Can I thank our ex-Labor leaders and Prime Ministers who came out so cheerfully for us in this election campaign. They all did. Bob Hawke, particularly, was everywhere and I do thank him for what he did for us, too, in this election campaign.

But above all, can I thank my family – Susie and my daughters – for being such a marvellous …

At one level I regret this result enormously. In fact, 99 per cent of me regrets this result enormously but there is one per cent reserve which says that the ‘gone fishing’ sign that goes up on my door means I’ve actually gone home. And what a wonderful reward that is to be able, after 21 years, to do that.

But tonight I just bow out by thanking the Australian people. We are a great nation. We have a nation with a capacity to be better. We have a nation with a capacity for a generosity of heart. Like any nation, there are dark angels in our nation but there are also good angels as well. And the task and challenge for those of us in politics is to bring out the generosity that resides in the soul of the ordinary Australian, that generosity of heart, so that we as a nation turn to each other and not against each other in the circumstances which have.

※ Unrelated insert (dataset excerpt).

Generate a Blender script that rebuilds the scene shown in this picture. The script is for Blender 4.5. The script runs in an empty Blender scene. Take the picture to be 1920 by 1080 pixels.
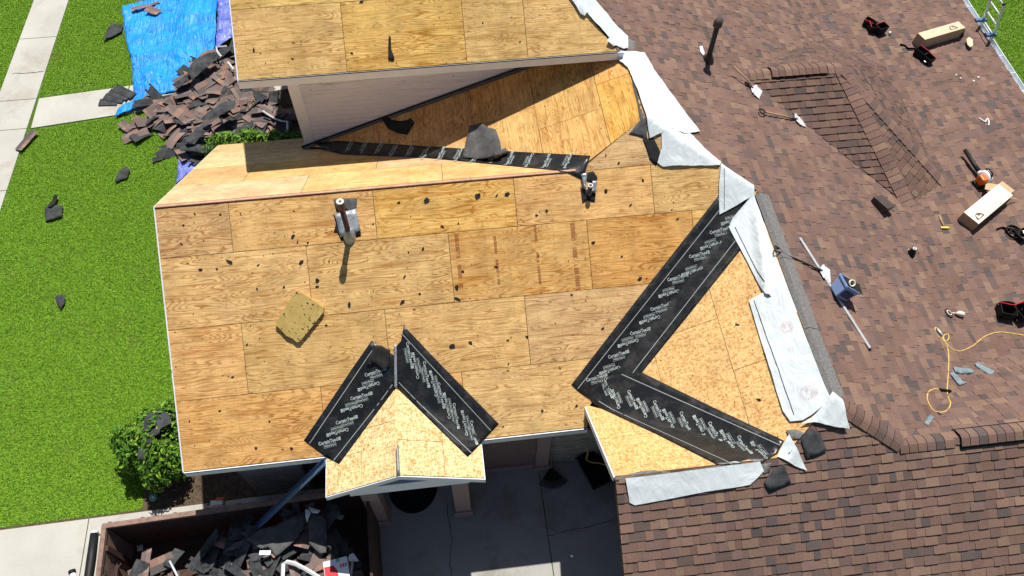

There is one key thing to all of this, I do believe, and that is this: it must always reside in the intentions of hearts .. political parties of this nation that they do understand what an ordinary Australian family feels, and that if we look to security internationally, you look further to security in the hearts and minds of those around the kitchen table because there’s no doubt at all that the sense of generosity in the hearts of an average citizen often start with a sense of security at home. And if they do not feel a sense of security then their capacity to feel a generosity is often marred.

Now, that has always been a challenge that we in the Australian Labor Party have understood. A great 100-year history of the Australian Labor Party continues.

We have saved enough of a great Caucus to be able to ensure that at the next election campaign we will put forward an alternative government that will win.